■ **Available data**:
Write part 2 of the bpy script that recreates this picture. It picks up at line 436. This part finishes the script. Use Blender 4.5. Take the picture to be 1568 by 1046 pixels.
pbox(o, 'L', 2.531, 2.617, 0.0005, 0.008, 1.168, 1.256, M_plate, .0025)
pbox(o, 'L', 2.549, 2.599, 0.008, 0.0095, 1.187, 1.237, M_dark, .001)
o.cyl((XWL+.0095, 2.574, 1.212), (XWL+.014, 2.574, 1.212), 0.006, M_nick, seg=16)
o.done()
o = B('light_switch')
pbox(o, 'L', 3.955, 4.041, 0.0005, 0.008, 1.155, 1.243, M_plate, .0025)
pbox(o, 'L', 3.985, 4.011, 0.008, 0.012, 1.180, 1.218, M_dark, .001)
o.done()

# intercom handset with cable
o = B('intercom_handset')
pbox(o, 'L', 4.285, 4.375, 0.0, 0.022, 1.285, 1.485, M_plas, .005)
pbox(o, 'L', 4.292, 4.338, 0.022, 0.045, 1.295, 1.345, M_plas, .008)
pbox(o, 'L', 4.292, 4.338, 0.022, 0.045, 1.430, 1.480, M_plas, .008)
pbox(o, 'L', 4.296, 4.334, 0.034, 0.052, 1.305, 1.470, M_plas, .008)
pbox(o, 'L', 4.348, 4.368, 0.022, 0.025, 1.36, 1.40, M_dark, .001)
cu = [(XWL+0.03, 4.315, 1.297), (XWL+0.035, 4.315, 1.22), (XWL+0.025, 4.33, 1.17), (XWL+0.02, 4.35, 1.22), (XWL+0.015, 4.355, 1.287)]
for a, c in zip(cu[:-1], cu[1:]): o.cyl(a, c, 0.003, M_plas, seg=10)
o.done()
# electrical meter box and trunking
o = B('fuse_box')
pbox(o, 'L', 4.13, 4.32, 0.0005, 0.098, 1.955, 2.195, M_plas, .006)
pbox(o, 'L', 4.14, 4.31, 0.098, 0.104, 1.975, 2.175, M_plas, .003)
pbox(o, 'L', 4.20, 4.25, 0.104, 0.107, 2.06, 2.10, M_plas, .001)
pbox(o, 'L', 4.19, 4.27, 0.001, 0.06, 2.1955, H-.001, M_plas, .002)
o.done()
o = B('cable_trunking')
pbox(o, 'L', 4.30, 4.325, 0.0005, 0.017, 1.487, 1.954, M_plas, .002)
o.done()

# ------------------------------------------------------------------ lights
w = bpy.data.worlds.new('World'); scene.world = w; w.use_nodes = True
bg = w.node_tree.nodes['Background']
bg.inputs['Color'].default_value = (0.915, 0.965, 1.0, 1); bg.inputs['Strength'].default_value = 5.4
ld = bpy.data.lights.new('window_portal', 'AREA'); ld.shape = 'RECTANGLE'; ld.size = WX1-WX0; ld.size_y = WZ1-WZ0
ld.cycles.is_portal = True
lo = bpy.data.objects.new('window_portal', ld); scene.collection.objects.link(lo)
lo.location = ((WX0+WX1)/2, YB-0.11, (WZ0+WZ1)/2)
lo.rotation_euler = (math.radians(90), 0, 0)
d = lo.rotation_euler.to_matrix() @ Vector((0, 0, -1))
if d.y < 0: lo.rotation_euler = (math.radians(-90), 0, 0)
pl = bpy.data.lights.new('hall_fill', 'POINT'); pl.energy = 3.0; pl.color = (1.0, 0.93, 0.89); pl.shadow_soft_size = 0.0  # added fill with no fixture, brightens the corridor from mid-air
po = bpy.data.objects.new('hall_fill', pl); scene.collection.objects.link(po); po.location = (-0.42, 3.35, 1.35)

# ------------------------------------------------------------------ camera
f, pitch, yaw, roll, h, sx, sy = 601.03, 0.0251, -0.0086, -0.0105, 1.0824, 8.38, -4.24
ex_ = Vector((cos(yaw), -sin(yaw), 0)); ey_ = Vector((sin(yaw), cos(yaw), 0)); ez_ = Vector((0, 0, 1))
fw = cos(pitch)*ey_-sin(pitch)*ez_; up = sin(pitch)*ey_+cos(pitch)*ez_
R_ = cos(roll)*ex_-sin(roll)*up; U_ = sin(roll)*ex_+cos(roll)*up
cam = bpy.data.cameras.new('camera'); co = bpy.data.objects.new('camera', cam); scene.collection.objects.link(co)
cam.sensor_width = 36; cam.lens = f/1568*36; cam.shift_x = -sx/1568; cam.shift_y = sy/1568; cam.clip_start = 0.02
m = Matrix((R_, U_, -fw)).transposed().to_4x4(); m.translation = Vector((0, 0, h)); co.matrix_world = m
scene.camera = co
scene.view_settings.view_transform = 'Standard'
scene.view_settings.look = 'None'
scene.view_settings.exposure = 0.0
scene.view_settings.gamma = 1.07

■ **What to produce**: Copy down the material exactly as written.

■ **Answer to the exercise**:
Write part 2 of the bpy script that recreates this picture. It picks up at line 436. This part finishes the script. Use Blender 4.5. Take the picture to be 1568 by 1046 pixels.
pbox(o, 'L', 2.531, 2.617, 0.0005, 0.008, 1.168, 1.256, M_plate, .0025)
pbox(o, 'L', 2.549, 2.599, 0.008, 0.0095, 1.187, 1.237, M_dark, .001)
o.cyl((XWL+.0095, 2.574, 1.212), (XWL+.014, 2.574, 1.212), 0.006, M_nick, seg=16)
o.done()
o = B('light_switch')
pbox(o, 'L', 3.955, 4.041, 0.0005, 0.008, 1.155, 1.243, M_plate, .0025)
pbox(o, 'L', 3.985, 4.011, 0.008, 0.012, 1.180, 1.218, M_dark, .001)
o.done()

# intercom handset with cable
o = B('intercom_handset')
pbox(o, 'L', 4.285, 4.375, 0.0, 0.022, 1.285, 1.485, M_plas, .005)
pbox(o, 'L', 4.292, 4.338, 0.022, 0.045, 1.295, 1.345, M_plas, .008)
pbox(o, 'L', 4.292, 4.338, 0.022, 0.045, 1.430, 1.480, M_plas, .008)
pbox(o, 'L', 4.296, 4.334, 0.034, 0.052, 1.305, 1.470, M_plas, .008)
pbox(o, 'L', 4.348, 4.368, 0.022, 0.025, 1.36, 1.40, M_dark, .001)
cu = [(XWL+0.03, 4.315, 1.297), (XWL+0.035, 4.315, 1.22), (XWL+0.025, 4.33, 1.17), (XWL+0.02, 4.35, 1.22), (XWL+0.015, 4.355, 1.287)]
for a, c in zip(cu[:-1], cu[1:]): o.cyl(a, c, 0.003, M_plas, seg=10)
o.done()
# electrical meter box and trunking
o = B('fuse_box')
pbox(o, 'L', 4.13, 4.32, 0.0005, 0.098, 1.955, 2.195, M_plas, .006)
pbox(o, 'L', 4.14, 4.31, 0.098, 0.104, 1.975, 2.175, M_plas, .003)
pbox(o, 'L', 4.20, 4.25, 0.104, 0.107, 2.06, 2.10, M_plas, .001)
pbox(o, 'L', 4.19, 4.27, 0.001, 0.06, 2.1955, H-.001, M_plas, .002)
o.done()
o = B('cable_trunking')
pbox(o, 'L', 4.30, 4.325, 0.0005, 0.017, 1.487, 1.954, M_plas, .002)
o.done()

# ------------------------------------------------------------------ lights
w = bpy.data.worlds.new('World'); scene.world = w; w.use_nodes = True
bg = w.node_tree.nodes['Background']
bg.inputs['Color'].default_value = (0.915, 0.965, 1.0, 1); bg.inputs['Strength'].default_value = 5.4
ld = bpy.data.lights.new('window_portal', 'AREA'); ld.shape = 'RECTANGLE'; ld.size = WX1-WX0; ld.size_y = WZ1-WZ0
ld.cycles.is_portal = True
lo = bpy.data.objects.new('window_portal', ld); scene.collection.objects.link(lo)
lo.location = ((WX0+WX1)/2, YB-0.11, (WZ0+WZ1)/2)
lo.rotation_euler = (math.radians(90), 0, 0)
d = lo.rotation_euler.to_matrix() @ Vector((0, 0, -1))
if d.y < 0: lo.rotation_euler = (math.radians(-90), 0, 0)
pl = bpy.data.lights.new('hall_fill', 'POINT'); pl.energy = 3.0; pl.color = (1.0, 0.93, 0.89); pl.shadow_soft_size = 0.0  # added fill with no fixture, brightens the corridor from mid-air
po = bpy.data.objects.new('hall_fill', pl); scene.collection.objects.link(po); po.location = (-0.42, 3.35, 1.35)

# ------------------------------------------------------------------ camera
f, pitch, yaw, roll, h, sx, sy = 601.03, 0.0251, -0.0086, -0.0105, 1.0824, 8.38, -4.24
ex_ = Vector((cos(yaw), -sin(yaw), 0)); ey_ = Vector((sin(yaw), cos(yaw), 0)); ez_ = Vector((0, 0, 1))
fw = cos(pitch)*ey_-sin(pitch)*ez_; up = sin(pitch)*ey_+cos(pitch)*ez_
R_ = cos(roll)*ex_-sin(roll)*up; U_ = sin(roll)*ex_+cos(roll)*up
cam = bpy.data.cameras.new('camera'); co = bpy.data.objects.new('camera', cam); scene.collection.objects.link(co)
cam.sensor_width = 36; cam.lens = f/1568*36; cam.shift_x = -sx/1568; cam.shift_y = sy/1568; cam.clip_start = 0.02
m = Matrix((R_, U_, -fw)).transposed().to_4x4(); m.translation = Vector((0, 0, h)); co.matrix_world = m
scene.camera = co
scene.view_settings.view_transform = 'Standard'
scene.view_settings.look = 'None'
scene.view_settings.exposure = 0.0
scene.view_settings.gamma = 1.07